• INFORMATION PROVIDED:
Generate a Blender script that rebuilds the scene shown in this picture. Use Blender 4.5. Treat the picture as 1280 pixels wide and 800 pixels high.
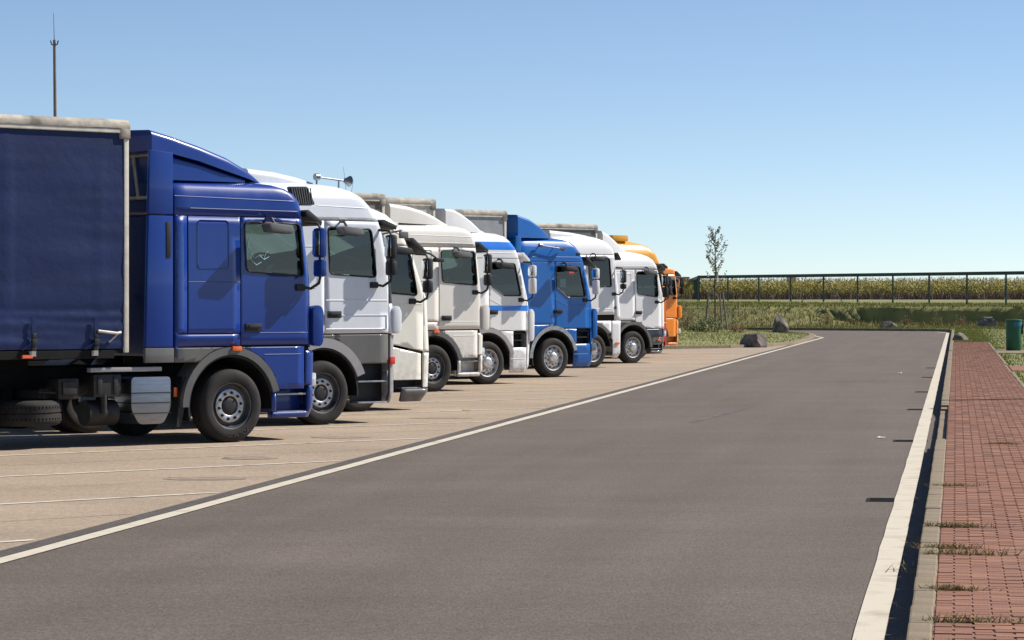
import bpy, bmesh, math, random
from mathutils import Vector, Matrix, noise
R_ = math.radians
rnd = random.Random(7)
for o in list(bpy.data.objects): bpy.data.objects.remove(o)
SC = bpy.context.scene
COL = SC.collection

# ------------------------------------------------------------ camera, sky, sun, exposure
cam_d = bpy.data.cameras.new('camera'); cam = bpy.data.objects.new('camera', cam_d); COL.objects.link(cam)
cam.location = (0, 0, 1.8); cam.rotation_euler = (R_(90), 0, 0)
cam_d.sensor_width = 36; cam_d.lens = 3400 * 36 / 1280; cam_d.shift_y = -23 / 1280
cam_d.clip_start = 0.1; cam_d.clip_end = 9000
SC.camera = cam
SUN_AZ, SUN_EL = 68, 42          # azimuth measured from +Y towards +X
w = bpy.data.worlds.new('World'); SC.world = w; w.use_nodes = True
nt = w.node_tree; bg = nt.nodes['Background']
sky = nt.nodes.new('ShaderNodeTexSky'); sky.sky_type = 'NISHITA'; sky.sun_disc = False
sky.sun_elevation = R_(SUN_EL); sky.sun_rotation = R_(SUN_AZ); sky.altitude = 0
sky.air_density = 0.55; sky.dust_density = 0.05; sky.ozone_density = 1.7
nt.links.new(sky.outputs[0], bg.inputs[0]); bg.inputs[1].default_value = 0.084
sd = bpy.data.lights.new('sun', 'SUN'); sd.energy = 4.4; sd.angle = R_(0.5); sd.color = (1, .94, .86)
sun = bpy.data.objects.new('sun', sd); COL.objects.link(sun)
sv = Vector((math.sin(R_(SUN_AZ)) * math.cos(R_(SUN_EL)), math.cos(R_(SUN_AZ)) * math.cos(R_(SUN_EL)), math.sin(R_(SUN_EL))))
sun.rotation_euler = sv.to_track_quat('Z', 'Y').to_euler(); sun.location = (30, 30, 60)
SC.view_settings.view_transform = 'Standard'; SC.view_settings.look = 'None'
SC.view_settings.gamma = 1; SC.view_settings.exposure = 0.55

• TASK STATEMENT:
Take the listing and print it again exactly, but without any pictures.

• COMPLETE ANSWER:
Generate a Blender script that rebuilds the scene shown in this picture. Use Blender 4.5. Treat the picture as 1280 pixels wide and 800 pixels high.
import bpy, bmesh, math, random
from mathutils import Vector, Matrix, noise
R_ = math.radians
rnd = random.Random(7)
for o in list(bpy.data.objects): bpy.data.objects.remove(o)
SC = bpy.context.scene
COL = SC.collection

# ------------------------------------------------------------ camera, sky, sun, exposure
cam_d = bpy.data.cameras.new('camera'); cam = bpy.data.objects.new('camera', cam_d); COL.objects.link(cam)
cam.location = (0, 0, 1.8); cam.rotation_euler = (R_(90), 0, 0)
cam_d.sensor_width = 36; cam_d.lens = 3400 * 36 / 1280; cam_d.shift_y = -23 / 1280
cam_d.clip_start = 0.1; cam_d.clip_end = 9000
SC.camera = cam
SUN_AZ, SUN_EL = 68, 42          # azimuth measured from +Y towards +X
w = bpy.data.worlds.new('World'); SC.world = w; w.use_nodes = True
nt = w.node_tree; bg = nt.nodes['Background']
sky = nt.nodes.new('ShaderNodeTexSky'); sky.sky_type = 'NISHITA'; sky.sun_disc = False
sky.sun_elevation = R_(SUN_EL); sky.sun_rotation = R_(SUN_AZ); sky.altitude = 0
sky.air_density = 0.55; sky.dust_density = 0.05; sky.ozone_density = 1.7
nt.links.new(sky.outputs[0], bg.inputs[0]); bg.inputs[1].default_value = 0.084
sd = bpy.data.lights.new('sun', 'SUN'); sd.energy = 4.4; sd.angle = R_(0.5); sd.color = (1, .94, .86)
sun = bpy.data.objects.new('sun', sd); COL.objects.link(sun)
sv = Vector((math.sin(R_(SUN_AZ)) * math.cos(R_(SUN_EL)), math.cos(R_(SUN_AZ)) * math.cos(R_(SUN_EL)), math.sin(R_(SUN_EL))))
sun.rotation_euler = sv.to_track_quat('Z', 'Y').to_euler(); sun.location = (30, 30, 60)
SC.view_settings.view_transform = 'Standard'; SC.view_settings.look = 'None'
SC.view_settings.gamma = 1; SC.view_settings.exposure = 0.55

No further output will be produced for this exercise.